» **EXERCISE AIM**
Below are several entries. Transcribe exactly those lines that fall from the one with "Generate a Blender" through the one with "SC.camera = cam_o", end lines included.

(A block of data)
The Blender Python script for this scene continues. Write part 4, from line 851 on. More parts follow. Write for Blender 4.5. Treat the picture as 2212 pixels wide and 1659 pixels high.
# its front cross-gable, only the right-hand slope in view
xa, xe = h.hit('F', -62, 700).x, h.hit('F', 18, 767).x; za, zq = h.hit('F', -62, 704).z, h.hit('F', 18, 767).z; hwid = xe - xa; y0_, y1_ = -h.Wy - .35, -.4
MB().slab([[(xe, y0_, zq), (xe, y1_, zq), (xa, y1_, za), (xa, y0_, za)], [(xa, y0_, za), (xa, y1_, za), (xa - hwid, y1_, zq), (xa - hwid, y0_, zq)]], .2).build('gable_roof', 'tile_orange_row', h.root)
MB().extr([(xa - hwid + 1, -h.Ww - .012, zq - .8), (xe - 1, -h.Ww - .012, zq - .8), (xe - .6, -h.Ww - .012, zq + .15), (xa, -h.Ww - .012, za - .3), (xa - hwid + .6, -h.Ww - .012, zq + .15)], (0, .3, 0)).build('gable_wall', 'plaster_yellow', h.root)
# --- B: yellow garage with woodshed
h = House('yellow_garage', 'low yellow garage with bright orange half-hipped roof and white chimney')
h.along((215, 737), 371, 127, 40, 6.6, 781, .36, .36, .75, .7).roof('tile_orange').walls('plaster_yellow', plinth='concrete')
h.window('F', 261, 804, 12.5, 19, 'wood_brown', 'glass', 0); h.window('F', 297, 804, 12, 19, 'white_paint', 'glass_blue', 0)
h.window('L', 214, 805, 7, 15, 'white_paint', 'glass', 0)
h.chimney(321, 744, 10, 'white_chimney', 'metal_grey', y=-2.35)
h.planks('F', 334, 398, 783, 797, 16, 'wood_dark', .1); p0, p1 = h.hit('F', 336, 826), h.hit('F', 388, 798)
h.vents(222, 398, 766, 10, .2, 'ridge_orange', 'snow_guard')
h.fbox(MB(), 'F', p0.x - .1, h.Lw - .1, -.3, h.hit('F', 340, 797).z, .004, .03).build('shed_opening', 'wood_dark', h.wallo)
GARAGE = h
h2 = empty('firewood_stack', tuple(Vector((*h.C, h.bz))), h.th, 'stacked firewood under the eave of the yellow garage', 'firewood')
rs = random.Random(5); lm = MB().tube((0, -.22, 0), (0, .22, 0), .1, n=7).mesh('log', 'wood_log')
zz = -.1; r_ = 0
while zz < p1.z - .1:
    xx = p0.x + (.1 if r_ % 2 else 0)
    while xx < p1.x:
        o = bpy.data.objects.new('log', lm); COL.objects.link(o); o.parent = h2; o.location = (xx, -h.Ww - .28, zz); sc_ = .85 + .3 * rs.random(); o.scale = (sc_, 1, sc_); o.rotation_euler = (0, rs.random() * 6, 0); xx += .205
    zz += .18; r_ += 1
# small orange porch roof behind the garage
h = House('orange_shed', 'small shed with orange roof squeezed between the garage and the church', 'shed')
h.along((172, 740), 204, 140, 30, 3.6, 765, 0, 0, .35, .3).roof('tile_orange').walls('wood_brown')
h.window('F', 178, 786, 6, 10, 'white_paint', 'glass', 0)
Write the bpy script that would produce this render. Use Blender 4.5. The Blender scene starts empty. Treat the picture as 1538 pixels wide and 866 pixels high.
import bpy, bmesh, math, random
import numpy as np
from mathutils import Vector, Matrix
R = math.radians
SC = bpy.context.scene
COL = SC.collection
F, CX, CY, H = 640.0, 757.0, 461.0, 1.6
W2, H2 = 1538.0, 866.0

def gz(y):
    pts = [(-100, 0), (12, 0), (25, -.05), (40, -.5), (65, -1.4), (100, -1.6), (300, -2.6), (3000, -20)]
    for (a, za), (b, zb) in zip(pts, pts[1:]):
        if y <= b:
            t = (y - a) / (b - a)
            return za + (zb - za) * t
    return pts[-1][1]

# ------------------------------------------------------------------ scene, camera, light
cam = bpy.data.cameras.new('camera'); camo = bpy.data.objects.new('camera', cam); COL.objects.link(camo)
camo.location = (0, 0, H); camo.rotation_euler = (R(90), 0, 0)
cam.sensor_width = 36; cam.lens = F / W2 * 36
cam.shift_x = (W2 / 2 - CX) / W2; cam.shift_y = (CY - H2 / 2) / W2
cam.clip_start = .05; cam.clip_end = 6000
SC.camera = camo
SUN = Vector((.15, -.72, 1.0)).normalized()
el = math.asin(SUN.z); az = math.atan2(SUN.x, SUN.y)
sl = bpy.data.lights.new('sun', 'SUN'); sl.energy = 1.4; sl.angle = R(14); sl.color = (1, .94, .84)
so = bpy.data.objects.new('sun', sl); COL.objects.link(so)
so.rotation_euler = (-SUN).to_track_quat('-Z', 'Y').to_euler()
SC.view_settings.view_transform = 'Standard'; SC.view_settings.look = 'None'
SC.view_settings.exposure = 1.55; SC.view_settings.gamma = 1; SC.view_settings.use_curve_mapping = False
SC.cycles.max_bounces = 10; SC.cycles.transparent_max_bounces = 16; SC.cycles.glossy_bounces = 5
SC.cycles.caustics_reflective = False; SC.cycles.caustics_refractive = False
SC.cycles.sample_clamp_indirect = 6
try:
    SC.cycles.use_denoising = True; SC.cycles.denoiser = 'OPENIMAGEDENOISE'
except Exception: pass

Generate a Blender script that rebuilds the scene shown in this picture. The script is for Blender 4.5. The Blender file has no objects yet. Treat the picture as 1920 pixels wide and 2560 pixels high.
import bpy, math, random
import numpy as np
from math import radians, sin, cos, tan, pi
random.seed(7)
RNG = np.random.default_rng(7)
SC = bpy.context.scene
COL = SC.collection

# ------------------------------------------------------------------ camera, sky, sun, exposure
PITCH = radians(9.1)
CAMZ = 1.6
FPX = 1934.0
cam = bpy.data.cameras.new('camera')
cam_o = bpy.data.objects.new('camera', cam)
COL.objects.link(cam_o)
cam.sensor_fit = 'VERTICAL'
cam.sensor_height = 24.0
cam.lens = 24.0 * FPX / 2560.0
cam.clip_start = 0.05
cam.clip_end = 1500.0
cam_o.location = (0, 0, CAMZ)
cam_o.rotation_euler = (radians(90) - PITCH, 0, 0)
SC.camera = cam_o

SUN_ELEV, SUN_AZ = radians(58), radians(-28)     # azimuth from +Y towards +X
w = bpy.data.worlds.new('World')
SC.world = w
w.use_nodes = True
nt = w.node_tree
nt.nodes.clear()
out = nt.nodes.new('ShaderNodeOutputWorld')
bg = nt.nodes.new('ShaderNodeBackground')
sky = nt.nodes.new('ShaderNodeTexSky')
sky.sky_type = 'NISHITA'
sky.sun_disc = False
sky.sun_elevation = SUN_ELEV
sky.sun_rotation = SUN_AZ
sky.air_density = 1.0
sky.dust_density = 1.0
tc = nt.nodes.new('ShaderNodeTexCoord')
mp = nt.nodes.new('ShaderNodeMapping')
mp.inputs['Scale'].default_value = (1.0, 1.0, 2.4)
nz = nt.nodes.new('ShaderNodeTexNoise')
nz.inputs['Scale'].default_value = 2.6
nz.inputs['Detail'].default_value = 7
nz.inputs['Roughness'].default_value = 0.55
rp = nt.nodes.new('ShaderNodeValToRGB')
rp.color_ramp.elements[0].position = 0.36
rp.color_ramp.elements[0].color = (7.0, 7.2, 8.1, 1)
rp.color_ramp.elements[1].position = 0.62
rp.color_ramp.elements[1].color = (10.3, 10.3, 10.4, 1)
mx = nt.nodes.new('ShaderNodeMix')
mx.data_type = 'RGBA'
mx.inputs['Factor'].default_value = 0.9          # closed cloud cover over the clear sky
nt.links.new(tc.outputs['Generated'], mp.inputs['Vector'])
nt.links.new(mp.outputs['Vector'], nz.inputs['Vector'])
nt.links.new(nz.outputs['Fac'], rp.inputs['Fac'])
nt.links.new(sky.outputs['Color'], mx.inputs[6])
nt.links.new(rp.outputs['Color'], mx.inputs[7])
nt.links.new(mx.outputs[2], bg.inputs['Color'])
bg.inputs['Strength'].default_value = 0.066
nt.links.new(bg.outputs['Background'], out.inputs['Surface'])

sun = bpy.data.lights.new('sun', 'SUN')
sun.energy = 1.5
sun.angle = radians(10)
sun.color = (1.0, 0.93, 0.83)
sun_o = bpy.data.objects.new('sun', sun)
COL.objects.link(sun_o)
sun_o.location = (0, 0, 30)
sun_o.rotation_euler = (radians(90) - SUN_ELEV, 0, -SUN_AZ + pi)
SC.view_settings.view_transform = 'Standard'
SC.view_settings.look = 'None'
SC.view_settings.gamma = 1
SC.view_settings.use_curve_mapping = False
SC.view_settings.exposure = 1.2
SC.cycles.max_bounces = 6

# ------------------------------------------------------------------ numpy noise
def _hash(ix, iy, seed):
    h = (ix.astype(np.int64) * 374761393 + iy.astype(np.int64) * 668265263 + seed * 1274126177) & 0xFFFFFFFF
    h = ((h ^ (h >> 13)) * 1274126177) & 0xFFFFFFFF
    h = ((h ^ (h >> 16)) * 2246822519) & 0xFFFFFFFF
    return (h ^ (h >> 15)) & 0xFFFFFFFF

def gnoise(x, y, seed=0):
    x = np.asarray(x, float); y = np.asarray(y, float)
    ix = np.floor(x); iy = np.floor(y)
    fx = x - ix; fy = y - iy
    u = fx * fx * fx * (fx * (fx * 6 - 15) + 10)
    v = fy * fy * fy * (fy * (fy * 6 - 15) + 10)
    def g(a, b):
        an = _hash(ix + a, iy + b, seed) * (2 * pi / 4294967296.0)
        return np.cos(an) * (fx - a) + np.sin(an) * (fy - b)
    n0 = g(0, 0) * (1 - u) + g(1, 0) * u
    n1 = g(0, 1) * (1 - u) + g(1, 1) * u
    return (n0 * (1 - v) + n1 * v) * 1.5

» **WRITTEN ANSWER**
Generate a Blender script that rebuilds the scene shown in this picture. The script is for Blender 4.5. The Blender file has no objects yet. Treat the picture as 1920 pixels wide and 2560 pixels high.
import bpy, math, random
import numpy as np
from math import radians, sin, cos, tan, pi
random.seed(7)
RNG = np.random.default_rng(7)
SC = bpy.context.scene
COL = SC.collection

# ------------------------------------------------------------------ camera, sky, sun, exposure
PITCH = radians(9.1)
CAMZ = 1.6
FPX = 1934.0
cam = bpy.data.cameras.new('camera')
cam_o = bpy.data.objects.new('camera', cam)
COL.objects.link(cam_o)
cam.sensor_fit = 'VERTICAL'
cam.sensor_height = 24.0
cam.lens = 24.0 * FPX / 2560.0
cam.clip_start = 0.05
cam.clip_end = 1500.0
cam_o.location = (0, 0, CAMZ)
cam_o.rotation_euler = (radians(90) - PITCH, 0, 0)
SC.camera = cam_o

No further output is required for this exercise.